Investment Thesis
Pinduoduo (NASDAQ:PDD) continues to sizzle higher as investors welcome China’s great reopening together with the fact that Pinduoduo is just so cheaply valued.
I’ve been an ardent Pinduoduo bull for some time. In fact, just over a month ago, I wrote,
[…] according to my own estimates, I believe that if PDD were to grow its operating profits next year by 25% y/y, that would see Pinduoduo’s full-year GAAP operating profits reaching $6.3 billion.
Of course, I believe that this figure is extremely conservative. But there again, even my extremely conservative estimate is dramatically higher than what analysts are expecting.
So, either I’m extremely foolish and wrong in my expectations. Or analysts’ financial models are fully inadequate. It’s probably a bit of both.
Less than 2 months later, with the stock up significantly, what should investors now think about?
What’s Happening Right Now?
Investing in hindsight is always easy. What makes me say so? Consider just how volatile Pinduoduo has been in the past 3 years.
The stock soared higher, then dropped lower abruptly and kept dropping. And now, with the news out of China becoming steadily more welcoming, this cheaply valued stock has sprung back to life.
Pinduoduo in a Nutshell
Pinduoduo is a very young e-commerce company.
Pinduoduo is both similar and different to many e-commerce platforms we are well accustomed to in the West. What’s similar is that Pinduoduo gets a cut for joining both buyers and sellers.
What’s different is that Pinduoduo is much more interactive than the online shopping experience we are accustomed to in the West. Pinduoduo is a social shopping experience, with live-streaming as part of its platform.
Pinduoduo sells electronics, beauty, and cosmetics. But where its strong focus comes into play is in digitalizing agriculture. That means connecting farmers with consumers.
Pinduoduo wants to disrupt the way we purchase agricultural products. How products go from farmers’ fields and farmers can cut out some of the indirect suppliers and operators, leading to the food ultimately landing at the household’s table.
How does a farmer benefit from this? By knowing what products households are actually interested in buying, and better servicing that demand, farmers are able to raise their prices and can stop growing lower-yielding crops and products.
Put simply, it provides farmers with the tools to know how to better service households’ needs. This avoids agriculture waste too, which indirectly increases farmers’ pay.
Can You Remember the Bear Case?
The bear case facing Pinduoduo is that the business couldn’t possibly ever become profitable, as its core customers ”only” shopped on the platform because its customers were given coupons that heavily discounted its merchandise. And that once Pinduoduo cut back on its coupons, its growth rates would implode and its earnings growth rates would become negative.
That being said, for Q3 2022 Pinduoduo’s earnings were clearly very strong on both a GAAP and non-GAAP basis.
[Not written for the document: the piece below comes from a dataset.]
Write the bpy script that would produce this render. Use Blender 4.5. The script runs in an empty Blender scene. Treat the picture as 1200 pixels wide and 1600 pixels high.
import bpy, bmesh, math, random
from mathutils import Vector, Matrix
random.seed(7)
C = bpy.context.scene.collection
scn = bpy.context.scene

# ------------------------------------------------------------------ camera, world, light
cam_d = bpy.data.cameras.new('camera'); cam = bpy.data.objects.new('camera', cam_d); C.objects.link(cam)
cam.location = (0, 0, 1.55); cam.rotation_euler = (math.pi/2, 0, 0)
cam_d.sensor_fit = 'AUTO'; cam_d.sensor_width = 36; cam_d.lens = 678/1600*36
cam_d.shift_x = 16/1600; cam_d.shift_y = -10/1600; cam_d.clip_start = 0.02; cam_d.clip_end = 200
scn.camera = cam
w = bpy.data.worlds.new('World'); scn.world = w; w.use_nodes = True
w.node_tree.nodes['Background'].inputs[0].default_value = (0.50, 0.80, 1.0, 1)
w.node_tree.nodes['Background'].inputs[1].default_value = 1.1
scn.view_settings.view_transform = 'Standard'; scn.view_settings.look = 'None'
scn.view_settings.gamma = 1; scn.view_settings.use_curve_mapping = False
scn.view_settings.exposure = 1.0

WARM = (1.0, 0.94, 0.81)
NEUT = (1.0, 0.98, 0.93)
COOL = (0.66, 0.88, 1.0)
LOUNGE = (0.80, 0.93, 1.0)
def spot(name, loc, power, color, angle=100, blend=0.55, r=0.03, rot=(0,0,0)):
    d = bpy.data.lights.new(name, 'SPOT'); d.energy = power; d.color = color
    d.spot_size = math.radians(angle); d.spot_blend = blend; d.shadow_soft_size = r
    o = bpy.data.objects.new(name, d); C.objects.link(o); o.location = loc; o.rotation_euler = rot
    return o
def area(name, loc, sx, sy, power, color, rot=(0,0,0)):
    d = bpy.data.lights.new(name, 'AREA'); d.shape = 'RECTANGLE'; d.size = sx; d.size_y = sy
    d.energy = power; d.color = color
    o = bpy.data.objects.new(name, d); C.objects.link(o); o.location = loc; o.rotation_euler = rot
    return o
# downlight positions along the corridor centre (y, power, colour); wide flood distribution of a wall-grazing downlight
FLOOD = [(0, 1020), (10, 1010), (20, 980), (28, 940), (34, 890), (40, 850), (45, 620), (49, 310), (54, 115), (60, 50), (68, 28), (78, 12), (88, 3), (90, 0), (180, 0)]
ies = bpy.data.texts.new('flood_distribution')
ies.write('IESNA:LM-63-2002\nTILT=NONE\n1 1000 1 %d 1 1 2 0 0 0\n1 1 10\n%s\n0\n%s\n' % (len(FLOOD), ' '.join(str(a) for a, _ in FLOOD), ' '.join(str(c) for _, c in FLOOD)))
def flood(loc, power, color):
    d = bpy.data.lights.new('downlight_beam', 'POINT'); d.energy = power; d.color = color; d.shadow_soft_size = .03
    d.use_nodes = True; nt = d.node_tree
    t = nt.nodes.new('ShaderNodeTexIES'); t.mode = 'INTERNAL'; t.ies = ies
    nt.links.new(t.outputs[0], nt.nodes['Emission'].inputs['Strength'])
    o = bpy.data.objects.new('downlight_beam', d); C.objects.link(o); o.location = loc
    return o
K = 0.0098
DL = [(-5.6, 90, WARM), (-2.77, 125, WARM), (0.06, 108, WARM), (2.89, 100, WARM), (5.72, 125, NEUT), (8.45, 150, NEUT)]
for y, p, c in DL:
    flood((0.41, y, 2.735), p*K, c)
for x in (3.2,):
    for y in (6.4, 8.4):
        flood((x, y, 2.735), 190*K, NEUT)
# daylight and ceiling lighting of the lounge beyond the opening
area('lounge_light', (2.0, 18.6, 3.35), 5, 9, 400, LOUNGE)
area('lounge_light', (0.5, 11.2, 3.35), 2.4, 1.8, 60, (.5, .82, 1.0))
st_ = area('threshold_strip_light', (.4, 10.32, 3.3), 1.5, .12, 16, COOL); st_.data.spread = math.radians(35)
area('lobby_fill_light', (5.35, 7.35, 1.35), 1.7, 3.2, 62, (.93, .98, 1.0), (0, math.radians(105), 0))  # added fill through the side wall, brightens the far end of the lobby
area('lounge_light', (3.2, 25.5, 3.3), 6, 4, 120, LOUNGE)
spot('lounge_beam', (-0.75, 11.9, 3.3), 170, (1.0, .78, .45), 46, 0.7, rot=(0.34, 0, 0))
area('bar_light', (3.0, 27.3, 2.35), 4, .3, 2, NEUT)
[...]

This led me to state in my previous article:
[…] consider this, analysts presently expect that from seasonally strong Q4, and well into the next several quarters, non-GAAP EPS figures are going to be at least 30% lower than the recent non-GAAP EPS figure. I’m speechless.
Since I made the above statement, observe what analysts have been busy doing:
That’s right. Analysts have been upwards revising Pinduoduo’s EPS estimates. Indeed, H1 2023 in particular has been upwards revised by high-single digits to low double digits, in the past month alone!
What this is telling you is two things. Firstly, Pinduoduo is expected to continue to be profitable in 2023. That in and of itself shatters the bear case that investors had against the stock.
Secondly, and perhaps more important, Pinduoduo’s earnings are rising. And fast.
PDD Stock Valuation – 19x GAAP Operating Profits
In my previous article, I argued that Pinduoduo is likely to report $5 billion in operating profits in 2022. I continue to believe that’s likely.
For 2023, as I noted in the introduction, I believe that $6.3 billion is very much inside the realm of what’s possible.
That means that by estimates, Pinduoduo is still priced at 19x this year’s GAAP operating profits. For a business that’s clearly rapidly growing, I believe that paying anything less than 25x GAAP operating profits provides investors with an ample margin of safety.
In sum, for now, the stock is still cheap enough to provide investors with a much-needed margin of safety.
The Bottom Line
Pinduoduo is set to benefit from a change of sentiment towards cheaply valued Chinese stocks.
As investors, there’s probably no better setup to be long a stock than one that has three tailwinds to its back.
- The stock is bombed and significantly down from its highs.
- There’s a catalyst that’s driving a change in investors’ sentiment.
- Analysts are upwards revising the company’s earnings.